## Task brief
Reproduce exactly the lines below from the one containing "Model this scene" through the one containing "PI = math.pi", including both, and nothing else.

## Rows
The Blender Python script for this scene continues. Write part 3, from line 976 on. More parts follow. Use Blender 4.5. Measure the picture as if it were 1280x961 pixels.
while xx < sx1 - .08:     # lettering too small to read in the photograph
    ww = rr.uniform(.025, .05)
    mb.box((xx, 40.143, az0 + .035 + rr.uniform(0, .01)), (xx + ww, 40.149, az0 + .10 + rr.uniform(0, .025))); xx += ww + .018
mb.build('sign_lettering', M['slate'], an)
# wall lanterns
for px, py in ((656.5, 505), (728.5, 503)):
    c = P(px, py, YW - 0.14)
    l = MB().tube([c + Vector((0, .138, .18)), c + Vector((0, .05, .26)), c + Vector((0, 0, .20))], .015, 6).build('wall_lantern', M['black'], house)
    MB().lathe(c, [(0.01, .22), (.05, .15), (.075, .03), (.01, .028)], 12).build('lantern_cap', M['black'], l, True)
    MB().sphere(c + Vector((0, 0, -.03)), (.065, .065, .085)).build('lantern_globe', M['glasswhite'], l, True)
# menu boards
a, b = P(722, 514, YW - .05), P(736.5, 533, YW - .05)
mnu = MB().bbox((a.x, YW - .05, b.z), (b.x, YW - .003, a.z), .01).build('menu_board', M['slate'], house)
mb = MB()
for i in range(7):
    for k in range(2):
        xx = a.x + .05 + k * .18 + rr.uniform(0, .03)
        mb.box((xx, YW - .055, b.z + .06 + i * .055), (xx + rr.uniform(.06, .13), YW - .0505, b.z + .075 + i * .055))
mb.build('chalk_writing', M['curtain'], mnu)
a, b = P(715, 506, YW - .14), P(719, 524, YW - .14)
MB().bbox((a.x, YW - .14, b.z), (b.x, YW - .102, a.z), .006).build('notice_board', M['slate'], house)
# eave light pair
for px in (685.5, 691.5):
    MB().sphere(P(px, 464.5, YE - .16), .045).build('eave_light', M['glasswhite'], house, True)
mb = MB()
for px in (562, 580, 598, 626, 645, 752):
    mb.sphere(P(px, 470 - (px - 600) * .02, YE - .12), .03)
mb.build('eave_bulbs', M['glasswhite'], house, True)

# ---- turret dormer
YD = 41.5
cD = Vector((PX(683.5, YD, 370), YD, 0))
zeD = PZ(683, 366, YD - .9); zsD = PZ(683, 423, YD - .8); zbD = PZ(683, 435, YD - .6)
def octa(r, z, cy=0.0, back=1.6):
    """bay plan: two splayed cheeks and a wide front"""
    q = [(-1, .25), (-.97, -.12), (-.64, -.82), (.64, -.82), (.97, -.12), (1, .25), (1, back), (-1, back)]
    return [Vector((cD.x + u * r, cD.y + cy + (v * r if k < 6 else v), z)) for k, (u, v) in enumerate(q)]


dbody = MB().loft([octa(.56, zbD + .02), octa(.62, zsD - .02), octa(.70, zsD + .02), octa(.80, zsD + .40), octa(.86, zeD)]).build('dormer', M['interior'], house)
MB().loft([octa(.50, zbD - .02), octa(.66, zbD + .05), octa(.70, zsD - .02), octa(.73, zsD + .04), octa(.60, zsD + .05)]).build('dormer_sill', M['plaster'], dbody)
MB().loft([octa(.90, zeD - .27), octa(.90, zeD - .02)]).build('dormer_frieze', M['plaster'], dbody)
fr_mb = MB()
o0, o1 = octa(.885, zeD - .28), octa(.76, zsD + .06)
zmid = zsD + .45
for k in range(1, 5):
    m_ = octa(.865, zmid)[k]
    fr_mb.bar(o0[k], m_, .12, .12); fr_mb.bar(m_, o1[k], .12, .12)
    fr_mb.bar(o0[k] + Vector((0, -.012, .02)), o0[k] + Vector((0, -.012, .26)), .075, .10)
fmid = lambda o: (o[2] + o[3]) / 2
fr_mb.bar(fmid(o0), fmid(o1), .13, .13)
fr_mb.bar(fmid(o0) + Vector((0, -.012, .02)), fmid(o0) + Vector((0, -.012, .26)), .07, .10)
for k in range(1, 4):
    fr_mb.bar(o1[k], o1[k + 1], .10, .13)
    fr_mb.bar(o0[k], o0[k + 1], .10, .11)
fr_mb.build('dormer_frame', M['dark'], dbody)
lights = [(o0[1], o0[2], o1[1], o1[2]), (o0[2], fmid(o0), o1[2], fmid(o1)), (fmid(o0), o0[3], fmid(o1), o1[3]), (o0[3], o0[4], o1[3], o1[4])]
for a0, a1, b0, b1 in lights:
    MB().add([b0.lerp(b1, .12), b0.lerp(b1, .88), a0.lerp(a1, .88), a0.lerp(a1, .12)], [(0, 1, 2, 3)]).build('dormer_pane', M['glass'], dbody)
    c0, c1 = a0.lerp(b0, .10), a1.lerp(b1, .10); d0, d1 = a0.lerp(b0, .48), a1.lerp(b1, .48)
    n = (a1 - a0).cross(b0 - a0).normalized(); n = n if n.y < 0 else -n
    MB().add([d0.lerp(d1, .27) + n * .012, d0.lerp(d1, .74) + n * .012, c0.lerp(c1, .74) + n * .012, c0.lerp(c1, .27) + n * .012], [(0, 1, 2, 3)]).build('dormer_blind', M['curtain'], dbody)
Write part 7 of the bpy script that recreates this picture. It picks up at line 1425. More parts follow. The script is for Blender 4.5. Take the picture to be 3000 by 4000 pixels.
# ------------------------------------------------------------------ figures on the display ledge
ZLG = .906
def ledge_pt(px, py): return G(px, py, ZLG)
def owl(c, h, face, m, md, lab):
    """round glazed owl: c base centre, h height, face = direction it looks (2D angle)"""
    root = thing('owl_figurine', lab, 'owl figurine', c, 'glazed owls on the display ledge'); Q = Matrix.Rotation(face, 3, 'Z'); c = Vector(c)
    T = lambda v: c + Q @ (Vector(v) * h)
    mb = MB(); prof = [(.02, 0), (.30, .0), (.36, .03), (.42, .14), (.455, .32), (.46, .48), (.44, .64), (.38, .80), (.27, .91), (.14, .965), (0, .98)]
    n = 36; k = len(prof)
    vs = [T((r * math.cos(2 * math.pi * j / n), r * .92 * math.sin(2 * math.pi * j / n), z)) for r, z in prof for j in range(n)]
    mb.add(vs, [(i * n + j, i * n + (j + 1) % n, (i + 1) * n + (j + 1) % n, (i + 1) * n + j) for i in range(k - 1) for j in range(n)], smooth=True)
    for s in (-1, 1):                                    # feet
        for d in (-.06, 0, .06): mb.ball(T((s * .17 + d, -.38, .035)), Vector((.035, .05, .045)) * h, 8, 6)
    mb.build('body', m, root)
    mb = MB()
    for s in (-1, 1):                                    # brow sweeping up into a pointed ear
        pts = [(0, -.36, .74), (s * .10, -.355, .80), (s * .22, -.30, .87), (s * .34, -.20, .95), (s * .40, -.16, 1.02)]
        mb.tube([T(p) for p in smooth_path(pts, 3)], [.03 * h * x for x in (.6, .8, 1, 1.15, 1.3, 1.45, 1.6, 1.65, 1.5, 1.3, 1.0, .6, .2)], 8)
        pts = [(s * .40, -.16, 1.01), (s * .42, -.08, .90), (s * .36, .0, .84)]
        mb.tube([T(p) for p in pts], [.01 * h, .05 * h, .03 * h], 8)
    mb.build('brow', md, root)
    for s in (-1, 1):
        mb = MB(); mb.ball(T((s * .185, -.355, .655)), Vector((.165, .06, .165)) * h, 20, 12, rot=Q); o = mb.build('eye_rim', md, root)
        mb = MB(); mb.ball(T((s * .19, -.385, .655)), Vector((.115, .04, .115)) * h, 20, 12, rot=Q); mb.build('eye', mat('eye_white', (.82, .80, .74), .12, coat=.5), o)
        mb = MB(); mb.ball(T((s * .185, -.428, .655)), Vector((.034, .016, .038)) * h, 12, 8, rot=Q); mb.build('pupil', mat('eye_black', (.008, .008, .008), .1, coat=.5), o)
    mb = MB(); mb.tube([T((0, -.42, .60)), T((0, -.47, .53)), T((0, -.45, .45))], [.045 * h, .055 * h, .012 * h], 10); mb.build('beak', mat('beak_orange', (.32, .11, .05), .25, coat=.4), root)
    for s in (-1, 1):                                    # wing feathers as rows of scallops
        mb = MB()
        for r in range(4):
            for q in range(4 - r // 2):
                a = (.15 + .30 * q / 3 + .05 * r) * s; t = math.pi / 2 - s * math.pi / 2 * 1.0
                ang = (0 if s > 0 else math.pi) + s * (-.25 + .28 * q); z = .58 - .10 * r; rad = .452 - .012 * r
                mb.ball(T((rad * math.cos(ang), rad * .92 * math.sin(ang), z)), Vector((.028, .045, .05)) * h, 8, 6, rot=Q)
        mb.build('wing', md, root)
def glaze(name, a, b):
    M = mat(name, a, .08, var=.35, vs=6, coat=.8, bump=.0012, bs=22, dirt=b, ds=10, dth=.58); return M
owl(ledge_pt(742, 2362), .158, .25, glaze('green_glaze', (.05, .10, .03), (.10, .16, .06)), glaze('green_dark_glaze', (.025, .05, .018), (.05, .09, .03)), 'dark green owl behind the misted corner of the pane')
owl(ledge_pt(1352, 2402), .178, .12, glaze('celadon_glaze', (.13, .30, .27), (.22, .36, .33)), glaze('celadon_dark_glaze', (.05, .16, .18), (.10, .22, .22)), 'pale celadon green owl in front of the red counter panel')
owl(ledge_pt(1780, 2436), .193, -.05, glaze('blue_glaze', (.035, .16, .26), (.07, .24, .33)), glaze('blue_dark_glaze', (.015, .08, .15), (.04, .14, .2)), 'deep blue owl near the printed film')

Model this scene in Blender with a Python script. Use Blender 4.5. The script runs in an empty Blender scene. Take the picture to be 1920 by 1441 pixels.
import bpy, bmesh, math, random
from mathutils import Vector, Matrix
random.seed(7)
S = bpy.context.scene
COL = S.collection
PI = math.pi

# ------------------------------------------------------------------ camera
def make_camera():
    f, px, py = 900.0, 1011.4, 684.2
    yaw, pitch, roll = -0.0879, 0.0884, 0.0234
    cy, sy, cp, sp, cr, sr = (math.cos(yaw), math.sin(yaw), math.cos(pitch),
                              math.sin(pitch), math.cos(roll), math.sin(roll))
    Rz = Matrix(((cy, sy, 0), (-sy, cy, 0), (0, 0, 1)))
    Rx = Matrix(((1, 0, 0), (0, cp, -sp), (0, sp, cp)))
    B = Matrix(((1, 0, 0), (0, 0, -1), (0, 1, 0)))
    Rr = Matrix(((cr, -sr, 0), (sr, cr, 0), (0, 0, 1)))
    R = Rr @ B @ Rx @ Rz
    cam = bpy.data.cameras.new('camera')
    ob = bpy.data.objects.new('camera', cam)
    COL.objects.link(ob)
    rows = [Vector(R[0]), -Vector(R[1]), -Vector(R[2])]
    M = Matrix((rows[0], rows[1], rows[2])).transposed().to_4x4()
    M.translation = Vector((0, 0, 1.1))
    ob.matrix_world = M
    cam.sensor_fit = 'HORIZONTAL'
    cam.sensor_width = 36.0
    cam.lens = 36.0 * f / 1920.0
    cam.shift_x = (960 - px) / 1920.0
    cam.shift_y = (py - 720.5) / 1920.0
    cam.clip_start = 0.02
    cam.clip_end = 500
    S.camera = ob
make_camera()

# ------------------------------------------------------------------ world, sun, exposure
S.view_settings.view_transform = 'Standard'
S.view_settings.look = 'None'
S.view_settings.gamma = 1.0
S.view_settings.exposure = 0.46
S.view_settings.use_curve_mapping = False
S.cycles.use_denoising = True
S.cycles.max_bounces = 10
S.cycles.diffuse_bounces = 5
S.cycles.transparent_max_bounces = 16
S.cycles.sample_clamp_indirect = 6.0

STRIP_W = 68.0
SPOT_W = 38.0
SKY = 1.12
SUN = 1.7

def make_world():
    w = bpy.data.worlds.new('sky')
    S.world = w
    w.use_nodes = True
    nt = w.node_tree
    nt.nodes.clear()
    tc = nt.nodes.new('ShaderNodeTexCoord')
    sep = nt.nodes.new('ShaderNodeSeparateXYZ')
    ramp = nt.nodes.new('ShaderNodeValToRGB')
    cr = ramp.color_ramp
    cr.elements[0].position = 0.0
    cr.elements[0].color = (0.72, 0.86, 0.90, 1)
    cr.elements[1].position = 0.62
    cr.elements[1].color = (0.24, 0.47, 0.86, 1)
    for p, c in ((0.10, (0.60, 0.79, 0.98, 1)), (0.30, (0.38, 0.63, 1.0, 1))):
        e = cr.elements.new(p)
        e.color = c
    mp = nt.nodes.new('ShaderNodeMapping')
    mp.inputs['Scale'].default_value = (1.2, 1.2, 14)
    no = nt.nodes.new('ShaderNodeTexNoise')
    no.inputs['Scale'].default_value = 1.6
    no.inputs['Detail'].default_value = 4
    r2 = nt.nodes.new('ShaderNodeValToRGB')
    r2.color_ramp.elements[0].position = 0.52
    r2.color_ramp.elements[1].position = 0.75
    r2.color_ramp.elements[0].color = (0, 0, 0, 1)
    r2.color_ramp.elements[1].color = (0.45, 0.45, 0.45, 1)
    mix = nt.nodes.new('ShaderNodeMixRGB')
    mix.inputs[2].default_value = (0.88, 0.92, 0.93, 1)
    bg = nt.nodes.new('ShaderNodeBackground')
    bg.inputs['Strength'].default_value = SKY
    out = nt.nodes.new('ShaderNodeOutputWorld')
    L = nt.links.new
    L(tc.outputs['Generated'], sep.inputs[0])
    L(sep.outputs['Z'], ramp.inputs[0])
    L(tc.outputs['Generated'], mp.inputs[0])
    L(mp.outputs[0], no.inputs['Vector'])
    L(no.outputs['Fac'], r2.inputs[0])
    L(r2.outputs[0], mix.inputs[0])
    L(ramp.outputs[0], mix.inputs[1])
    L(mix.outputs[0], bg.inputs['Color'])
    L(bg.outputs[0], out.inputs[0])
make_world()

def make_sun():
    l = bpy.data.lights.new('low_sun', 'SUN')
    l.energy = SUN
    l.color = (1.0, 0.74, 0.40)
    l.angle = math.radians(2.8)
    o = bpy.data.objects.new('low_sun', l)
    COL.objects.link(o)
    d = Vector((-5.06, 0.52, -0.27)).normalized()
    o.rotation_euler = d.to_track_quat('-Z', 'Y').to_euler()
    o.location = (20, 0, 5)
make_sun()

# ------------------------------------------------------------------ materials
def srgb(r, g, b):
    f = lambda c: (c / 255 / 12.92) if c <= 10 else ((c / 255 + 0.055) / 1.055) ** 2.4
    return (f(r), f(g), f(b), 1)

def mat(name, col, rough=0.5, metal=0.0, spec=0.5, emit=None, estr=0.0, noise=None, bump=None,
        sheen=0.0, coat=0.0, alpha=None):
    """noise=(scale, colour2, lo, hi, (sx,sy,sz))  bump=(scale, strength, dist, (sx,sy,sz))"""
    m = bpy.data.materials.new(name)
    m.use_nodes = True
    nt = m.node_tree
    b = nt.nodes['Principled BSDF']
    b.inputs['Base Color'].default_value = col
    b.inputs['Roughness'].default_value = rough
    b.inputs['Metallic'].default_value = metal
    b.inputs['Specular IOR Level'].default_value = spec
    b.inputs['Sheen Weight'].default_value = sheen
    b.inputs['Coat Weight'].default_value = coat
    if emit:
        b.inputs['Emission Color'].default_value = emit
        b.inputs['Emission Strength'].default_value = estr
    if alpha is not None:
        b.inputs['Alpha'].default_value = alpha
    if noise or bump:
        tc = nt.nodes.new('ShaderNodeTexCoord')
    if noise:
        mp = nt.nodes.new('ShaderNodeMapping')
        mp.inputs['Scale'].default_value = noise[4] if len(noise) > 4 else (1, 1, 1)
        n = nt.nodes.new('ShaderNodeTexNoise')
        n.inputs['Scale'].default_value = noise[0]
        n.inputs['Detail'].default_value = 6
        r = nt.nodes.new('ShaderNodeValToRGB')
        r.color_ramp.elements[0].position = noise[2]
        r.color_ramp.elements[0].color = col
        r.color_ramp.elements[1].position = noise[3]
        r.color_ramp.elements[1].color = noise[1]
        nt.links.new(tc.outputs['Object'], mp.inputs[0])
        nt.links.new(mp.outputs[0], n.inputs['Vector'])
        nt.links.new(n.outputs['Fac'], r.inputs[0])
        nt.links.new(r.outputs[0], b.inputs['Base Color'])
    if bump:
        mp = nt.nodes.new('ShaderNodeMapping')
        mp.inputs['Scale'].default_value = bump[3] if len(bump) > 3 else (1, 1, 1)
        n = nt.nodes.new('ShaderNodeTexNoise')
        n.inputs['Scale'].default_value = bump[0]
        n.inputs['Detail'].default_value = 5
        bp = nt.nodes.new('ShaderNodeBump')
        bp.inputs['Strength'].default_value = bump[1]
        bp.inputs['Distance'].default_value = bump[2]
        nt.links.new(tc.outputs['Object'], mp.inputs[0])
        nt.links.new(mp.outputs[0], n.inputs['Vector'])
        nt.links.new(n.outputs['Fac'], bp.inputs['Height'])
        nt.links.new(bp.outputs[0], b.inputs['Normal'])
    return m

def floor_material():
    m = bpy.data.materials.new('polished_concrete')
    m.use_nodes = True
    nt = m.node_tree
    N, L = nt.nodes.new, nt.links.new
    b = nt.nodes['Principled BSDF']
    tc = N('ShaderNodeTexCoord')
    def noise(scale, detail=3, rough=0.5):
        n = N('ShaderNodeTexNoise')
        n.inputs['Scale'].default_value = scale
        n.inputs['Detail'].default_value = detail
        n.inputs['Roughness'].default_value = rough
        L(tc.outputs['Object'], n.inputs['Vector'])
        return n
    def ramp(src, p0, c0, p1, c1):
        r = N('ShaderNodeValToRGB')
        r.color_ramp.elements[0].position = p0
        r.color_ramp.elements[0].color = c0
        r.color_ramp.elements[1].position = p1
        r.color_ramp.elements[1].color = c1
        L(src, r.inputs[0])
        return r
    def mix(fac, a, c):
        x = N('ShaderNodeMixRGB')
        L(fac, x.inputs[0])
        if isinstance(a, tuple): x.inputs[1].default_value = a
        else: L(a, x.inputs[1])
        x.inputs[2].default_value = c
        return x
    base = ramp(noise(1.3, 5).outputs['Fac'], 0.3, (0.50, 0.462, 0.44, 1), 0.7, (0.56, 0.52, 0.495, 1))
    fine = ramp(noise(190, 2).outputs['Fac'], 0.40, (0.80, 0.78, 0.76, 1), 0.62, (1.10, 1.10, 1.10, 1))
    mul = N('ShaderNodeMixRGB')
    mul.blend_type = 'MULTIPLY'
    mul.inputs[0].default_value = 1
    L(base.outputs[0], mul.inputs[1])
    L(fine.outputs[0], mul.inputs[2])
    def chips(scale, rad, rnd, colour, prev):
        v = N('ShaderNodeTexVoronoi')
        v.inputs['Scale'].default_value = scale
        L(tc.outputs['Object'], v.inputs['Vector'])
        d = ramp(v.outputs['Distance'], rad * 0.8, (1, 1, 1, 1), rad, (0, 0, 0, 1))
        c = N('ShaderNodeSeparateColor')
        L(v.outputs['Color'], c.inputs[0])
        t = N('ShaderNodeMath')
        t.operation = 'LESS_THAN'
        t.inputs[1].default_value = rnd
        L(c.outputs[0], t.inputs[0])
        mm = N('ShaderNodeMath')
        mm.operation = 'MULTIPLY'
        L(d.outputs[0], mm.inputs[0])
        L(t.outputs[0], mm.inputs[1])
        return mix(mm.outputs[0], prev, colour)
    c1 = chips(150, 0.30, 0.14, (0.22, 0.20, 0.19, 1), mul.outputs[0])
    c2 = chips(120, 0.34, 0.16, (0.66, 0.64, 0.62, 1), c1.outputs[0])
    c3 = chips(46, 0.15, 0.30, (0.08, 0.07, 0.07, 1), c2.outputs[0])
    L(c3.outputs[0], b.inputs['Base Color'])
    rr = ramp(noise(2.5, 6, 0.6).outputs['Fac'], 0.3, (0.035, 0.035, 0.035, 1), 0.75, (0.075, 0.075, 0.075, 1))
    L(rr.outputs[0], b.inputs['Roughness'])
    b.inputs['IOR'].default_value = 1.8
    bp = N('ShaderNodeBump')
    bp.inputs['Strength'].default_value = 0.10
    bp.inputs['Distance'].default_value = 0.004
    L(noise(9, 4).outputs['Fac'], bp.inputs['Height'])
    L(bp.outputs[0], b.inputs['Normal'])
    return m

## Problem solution
Model this scene in Blender with a Python script. Use Blender 4.5. The script runs in an empty Blender scene. Take the picture to be 1920 by 1441 pixels.
import bpy, bmesh, math, random
from mathutils import Vector, Matrix
random.seed(7)
S = bpy.context.scene
COL = S.collection
PI = math.pi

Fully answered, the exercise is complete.